--- Requirement ---
Leave out the pictures and set down exactly the lines from the start of the listing through the one with "o.location = (x-2, random.uniform(-.0006, .0006), ZB+.0098);", both included.

--- Source data ---

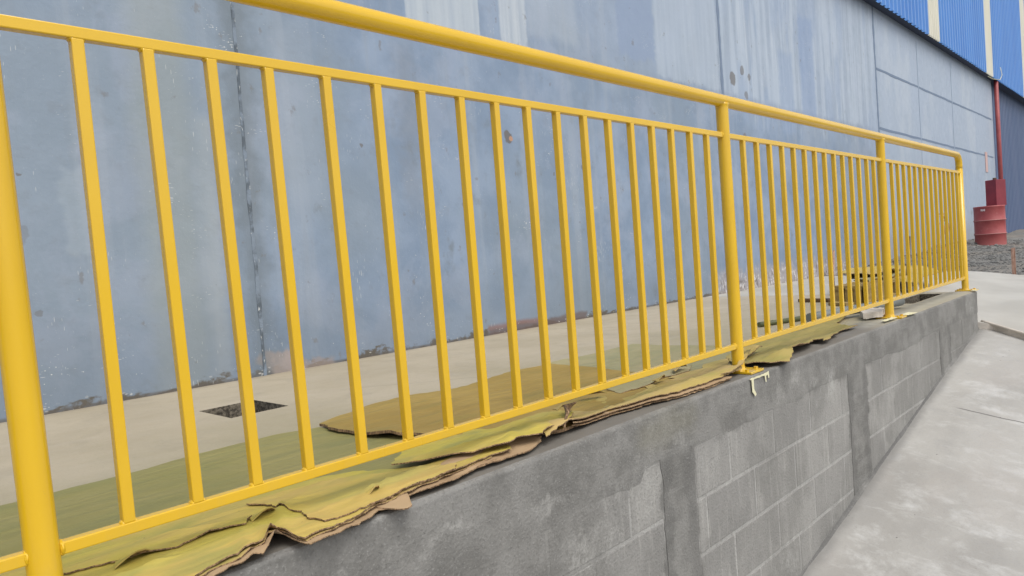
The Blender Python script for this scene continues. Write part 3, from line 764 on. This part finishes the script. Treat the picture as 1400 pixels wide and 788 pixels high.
for a, b in zip(POSTS, POSTS[1:]):
    for z, nm in ((ZT, 'top_rail'), (ZB, 'bottom_rail')):
        bm = bmesh.new(); box(bm, a+RP-(.075 if a > -1 and a < 0 and z > .5 else .004), b-RP+.004, -.0105, .0105, z-.0105, z+.0105, .0022)
        for s in ((a+RP, b-RP) if not (z > .5 and -1 < a < 0) else (b-RP,)):        # weld beads
            r = bmesh.ops.create_icosphere(bm, subdivisions=2, radius=1)
            for v in r['verts']: v.co = Vector((s+v.co.x*.006, v.co.y*.0145, z+v.co.z*.0145))
        link(nm, bm, YEL, rail)
BT = [-.069, .045, .162, .282, .418, .554, .688, .821, .950, 1.079, 1.212, 1.343, 1.474, 1.604, 1.734, 1.865, 1.999, 2.130]
BB = [-.060, .061, .180, .298, .434, .566, .695, .825, .953, 1.084, 1.213, 1.346, 1.477, 1.603, 1.733, 1.861, 1.992, 2.121]
bal = BB + [2.445, 2.573, 2.706, 2.841, 2.975, 3.106, 3.240, 3.372, 3.503, 3.635, 3.764, 3.895, 4.030, 4.156] + [4.505+.1329*i for i in range(13)] + [6.228]
bal += [-.327-.131*i for i in range(17)]
bm = bmesh.new(); box(bm, -.0102, .0102, -.0102, .0102, 0, ZT-ZB-.019, .0024)
H_ = ZT-ZB-.019
for zc in (.001, H_-.001):
    for sx in (-1, 1):
        r = bmesh.ops.create_icosphere(bm, subdivisions=2, radius=1)
        for v in r['verts']: v.co = Vector((sx*.0100+v.co.x*.0048, v.co.y*.0100, zc+v.co.z*.0052))
bmesh.ops.recalc_face_normals(bm, faces=bm.faces)
mb = bpy.data.meshes.new('baluster'); bm.to_mesh(mb); bm.free(); mb.materials.append(YEL)
for ib, x in enumerate(bal):
    lean = (BT[ib]-BB[ib])/.865 if ib < len(BT) else random.uniform(-.0012, .0012)
    o = bpy.data.objects.new('baluster', mb); COL.objects.link(o); o.parent = rail
    o.location = (x-2, random.uniform(-.0006, .0006), ZB+.0098); o.rotation_euler = (0, lean, random.uniform(-.015, .015))

# masking tape scraps at the post bases
def tape(label, pts_top, seed, xoff):
    sheet('masking_tape', pts_top, lambda x, z: FY-.0098+.001*fbm(x, z, 0, 20), .0012, [TAPE], label, 'tape', grid=.012, step=.01, jit=.0012, seed=seed, plane='xz', group='masking tape scraps at the post bases')
tape('cream masking tape strip dripping down the wall edge under the second visible post', [(2.168, -.006), (2.30, -.006), (2.345, -.002), (2.347, -.03), (2.338, -.03), (2.333, -.014), (2.318, -.018), (2.318, -.042), (2.312, -.042), (2.306, -.014), (2.205, -.014), (2.205, -.052), (2.222, -.075), (2.212, -.082), (2.186, -.06), (2.186, -.014)], 1, 0)
def tape_top(label, x0, x1, y0, y1, seed):
    sheet('masking_tape', [(x0, y0), (x1, y0-.008), (x1+.01, y1), (x0+.02, y1+.004)], lambda x, y: .0135 - (.012 if False else 0)+.002*fbm(x, y, 0, 30), .0012, [TAPE], label, 'tape', grid=.02, step=.012, jit=.002, seed=seed, group='masking tape scraps at the post bases')
tape_top('cream tape scrap on the wall edge beside the third visible post', 4.36, 4.52, -.094, -.045, 2)
tape_top('cream tape scrap on the wall edge left of the third visible post', 4.02, 4.22, -.06, -.035, 5)
tape_top('cream tape scrap beside the last post at the wall end', 6.20, 6.29, -.095, -.06, 3)

# ================================================================= CARDBOARD ON THE FLOOR
def hill(x, y, cx, cy, rx, ry): return math.exp(-((x-cx)/rx)**2-((y-cy)/ry)**2)
sheet('paper_sheet', [(-1.9, .84), (-.9, .81), (-.103, .829), (.009, .826), (.06, .835), (.25, .834), (.33, .855), (.48, .867), (.69, .859), (.809, .821), (.86, .5), (.98, .05), (.5, .02), (-1.9, .0)],
      lambda x, y: .007+.004*fbm(x, y, 0, 3), .002, [COL_, CED, COL_], 'large flat olive green paper sheet on the floor behind the nearest bays', 'paper', grid=.05, seed=1)
sheet('cardboard_sheet', [(.81, .819), (.79, .70), (.80, .53), (.832, .40), (.86, .36), (.90, .28), (.98, .14), (1.1, .0), (1.9, .02), (2.05, .30), (2.121, .881), (1.937, .917), (1.833, .921), (1.62, .88), (1.423, .858), (1.32, .91), (1.22, .934), (1.077, .929), (.96, .87), (.887, .857)],
      lambda x, y: .019+.005*fbm(x, y, 0, 3.5)+.012*hill(x, y, .84, .45, .06, .14)+.014*max(0, fbm(x, y, 2, 6))*hill(x, y, .82, .5, .06, .4), .009, [CBR, CED, CED], 'thick brown cardboard sheet with torn left edge behind the railing', 'cardboard', grid=.045, jit=.006, seed=2)
sheet('paper_sheet', [(1.90, .93), (2.187, .90), (2.415, .947), (2.575, .943), (2.75, .95), (2.921, .958), (2.90, .77), (2.93, .52), (2.95, .05), (1.5, .03), (1.7, .5)],
      lambda x, y: .006+.004*fbm(x, y, 0, 3)+.02*hill(x, y, 2.2, .92, .12, .05), .002, [CGR, CED, CGR], 'grey olive paper sheet on the floor right of the brown cardboard', 'paper', grid=.05, seed=3)
# yellow oversprayed pieces along the wall edge
def ridge(x, y, a, b, h, w):
    dx, dy = b[0]-a[0], b[1]-a[1]; L2 = dx*dx+dy*dy; t = max(0, min(1, ((x-a[0])*dx+(y-a[1])*dy)/L2))
    d = math.hypot(x-a[0]-dx*t, y-a[1]-dy*t); return h*max(0, 1-d/w)
def creases(x, y, ls): return sum(ridge(x, y, a, b, h, w) for a, b, h, w in ls)
CR1 = [((-.3, .02), (.25, -.02), .007, .022), ((.0, .16), (.30, .05), .006, .018), ((.20, -.06), (.27, .08), .009, .014), ((.27, .08), (.42, .16), .005, .014), ((.32, -.02), (.62, .03), .006, .016), ((.12, -.06), (.16, .03), .006, .012), ((-.15, -.08), (.02, .03), .006, .016), ((.40, -.04), (.47, .02), .008, .012), ((.46, -.04), (.52, .03), .006, .010), ((-.9, .05), (-.4, .0), .007, .02)]
CR2 = [((.64, .08), (1.02, -.01), .007, .016), ((.76, .17), (.93, .06), .006, .014), ((.95, .10), (1.20, .06), .006, .014), ((.88, -.03), (.98, .06), .006, .012), ((1.05, -.02), (1.2, .10), .006, .014)]
CR3 = [((1.2, .03), (1.9, .0), .007, .016), ((1.9, .0), (2.4, .04), .007, .016), ((1.40, .02), (1.52, .14), .005, .014), ((1.75, .03), (1.95, .10), .005, .014), ((2.1, -.03), (2.3, .09), .006, .014)]
CR4 = [((2.4, .0), (3.1, .12), .008, .02), ((2.6, -.06), (2.8, .12), .006, .018), ((3.0, .0), (3.5, .12), .007, .02), ((3.2, .2), (4.0, .2), .006, .02)]
FRONT1 = [(-1.9, -.085), (-1.0, -.09), (-.4, -.10), (-.02, -.128), (.03, -.10), (.076, -.087), (.119, -.090), (.16, -.070), (.186, -.060), (.192, -.082), (.200, -.112), (.206, -.128), (.227, -.122), (.26, -.124), (.321, -.112), (.40, -.082), (.493, -.056), (.574, -.066), (.64, -.054), (.716, -.042), (.80, -.036), (.865, -.050)]
def z1f(x, y):
    e = math.exp(-((y+.09)/.06)**2)
    return creases(x, y, CR1)+.024+.003*fbm(x, y, 0, 4)+.034*e*max(0, 1-abs(x-.172)/.028)+.004*e+.006*abs(fbm(x*1.0, y*6, 1, 2))+.004*e*fbm(x, 0, 5, 14)+.012*e*max(0, 1-abs(x-.115)/.02)
sheet('cardboard_sheet', FRONT1+[(.90, .0), (.80, .05), (.66, .055), (.58, .11), (.52, .18), (.40, .24), (.1, .245), (-1.9, .25)], z1f, .003, [CY, CED, CRAW],
      'yellow oversprayed cardboard nearest the camera with a folded torn front edge', 'cardboard', grid=.014, step=.012, jit=.0035, seed=4)
sheet('cardboard_sheet', [(.268, -.095), (.262, -.04), (.285, .02), (.262, .07), (.268, .12), (.235, .175), (.33, .19), (.46, .15), (.53, .10), (.60, .05), (.70, -.01), (.66, -.056), (.574, -.068), (.493, -.060), (.40, -.086)],
      lambda x, y: z1f(x, y)+.0045+.004*max(0, 1-(x-.26)/.04)*abs(fbm(x, y, 3, 20)), .0028, [CY3, CED, CRAW], 'yellow cardboard layer with a torn vertical left edge lying on the nearest sheet', 'cardboard', grid=.014, step=.010, jit=.003, seed=51)
sheet('cardboard_strip', [(-.16, .10), (-.05, .075), (.02, .04), (.10, .055), (.17, .04), (.20, .075), (.13, .10), (.02, .15), (-.12, .17)],
      lambda x, y: z1f(x, y)+.005+.010*max(0, 1-abs(y-(.06-.1*x*.2))/.02)*.5, .0028, [CY, CED, CRAW], 'flat torn yellow scrap beneath the rail near the second baluster', 'cardboard', grid=.02, step=.012, jit=.003, seed=52)
for i, (dz, dy, sd, lab) in enumerate(((.010, .004, 21, 'raw brown cardboard layer directly under the nearest yellow sheet'), (.021, .012, 22, 'ragged lowest brown cardboard layer on the wall edge at left'))):
    ol = [(x+(.010 if i else .004)*math.sin(x*40+i), y-dy-.016*max(0, fbm(x, i*7, 0, 7))-.006*fbm(x, i, 0, 25)+.004*(i==0)) for x, y in FRONT1[:-1]] + [(.80, -.02), (.52, .06), (-1.9, .1)]
    sheet('cardboard_sheet', ol, lambda x, y, dz=dz, i=i: z1f(x, y)-dz*(.55+.35*fbm(x, 0, i*4, 5))-.004*abs(fbm(x, y, i+3, 12)), .0022, [CYO if i == 0 else CRAW, CED, CRAW], lab, 'cardboard', grid=.03, step=.016, jit=.005, seed=sd)
sheet('cardboard_flap', [(.395, -.05), (.415, -.088), (.437, -.118), (.452, -.128), (.470, -.122), (.492, -.085), (.512, -.05), (.50, .0), (.40, .0)], lambda x, y: .010+.012*(y+.13)/.13*1.2, .003, [CRAW, CED, CRAW],
      'small bare brown flap hanging out under the yellow cardboard', 'cardboard', grid=.02, step=.015, jit=.001, seed=5)
def z2f(x, y): return creases(x, y, CR2)+.0385+.003*fbm(x, y, 0, 4)+.012*hill(x, y, .9, -.03, .1, .05)+.014*hill(x, y, 1.04, .03, .05, .09)+.008*abs(fbm(x, y*5, 1, 2.5))
sheet('cardboard_sheet', [(.70, .03), (.80, -.012), (.862, -.050), (.90, -.036), (.94, -.045), (.985, -.056), (1.0, -.045), (1.06, -.030), (1.095, -.036), (1.15, -.01), (1.235, .035), (1.262, .062), (1.245, .10), (1.204, .134), (1.10, .145), (1.007, .130), (.975, .120), (.945, .150), (.90, .175), (.87, .150), (.85, .195), (.80, .200), (.74, .210), (.677, .171), (.63, .14), (.583, .101), (.60, .085), (.655, .05)],
      z2f, .003, [CY, CED, CRAW], 'bright yellow oversprayed cardboard with a rounded torn left corner', 'cardboard', grid=.016, step=.014, jit=.0035, seed=6)
sheet('cardboard_sheet', [(.56, -.075), (.66, -.062), (.75, -.05), (.84, -.055), (.90, -.062), (.96, -.05), (1.0, -.035), (1.03, -.01), (1.0, .05), (.7, .03), (.58, -.02)],
      lambda x, y: .014+.004*fbm(x, y, 0, 7)+.012*(y+.08)/.1, .0035, [CRAW, CED, CRAW], 'bare brown cardboard layer under the rounded yellow piece', 'cardboard', grid=.03, step=.018, jit=.004, seed=7)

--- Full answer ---
The Blender Python script for this scene continues. Write part 3, from line 764 on. This part finishes the script. Treat the picture as 1400 pixels wide and 788 pixels high.
for a, b in zip(POSTS, POSTS[1:]):
    for z, nm in ((ZT, 'top_rail'), (ZB, 'bottom_rail')):
        bm = bmesh.new(); box(bm, a+RP-(.075 if a > -1 and a < 0 and z > .5 else .004), b-RP+.004, -.0105, .0105, z-.0105, z+.0105, .0022)
        for s in ((a+RP, b-RP) if not (z > .5 and -1 < a < 0) else (b-RP,)):        # weld beads
            r = bmesh.ops.create_icosphere(bm, subdivisions=2, radius=1)
            for v in r['verts']: v.co = Vector((s+v.co.x*.006, v.co.y*.0145, z+v.co.z*.0145))
        link(nm, bm, YEL, rail)
BT = [-.069, .045, .162, .282, .418, .554, .688, .821, .950, 1.079, 1.212, 1.343, 1.474, 1.604, 1.734, 1.865, 1.999, 2.130]
BB = [-.060, .061, .180, .298, .434, .566, .695, .825, .953, 1.084, 1.213, 1.346, 1.477, 1.603, 1.733, 1.861, 1.992, 2.121]
bal = BB + [2.445, 2.573, 2.706, 2.841, 2.975, 3.106, 3.240, 3.372, 3.503, 3.635, 3.764, 3.895, 4.030, 4.156] + [4.505+.1329*i for i in range(13)] + [6.228]
bal += [-.327-.131*i for i in range(17)]
bm = bmesh.new(); box(bm, -.0102, .0102, -.0102, .0102, 0, ZT-ZB-.019, .0024)
H_ = ZT-ZB-.019
for zc in (.001, H_-.001):
    for sx in (-1, 1):
        r = bmesh.ops.create_icosphere(bm, subdivisions=2, radius=1)
        for v in r['verts']: v.co = Vector((sx*.0100+v.co.x*.0048, v.co.y*.0100, zc+v.co.z*.0052))
bmesh.ops.recalc_face_normals(bm, faces=bm.faces)
mb = bpy.data.meshes.new('baluster'); bm.to_mesh(mb); bm.free(); mb.materials.append(YEL)
for ib, x in enumerate(bal):
    lean = (BT[ib]-BB[ib])/.865 if ib < len(BT) else random.uniform(-.0012, .0012)
    o = bpy.data.objects.new('baluster', mb); COL.objects.link(o); o.parent = rail
    o.location = (x-2, random.uniform(-.0006, .0006), ZB+.0098); o.rotation_euler = (0, lean, random.uniform(-.015, .015))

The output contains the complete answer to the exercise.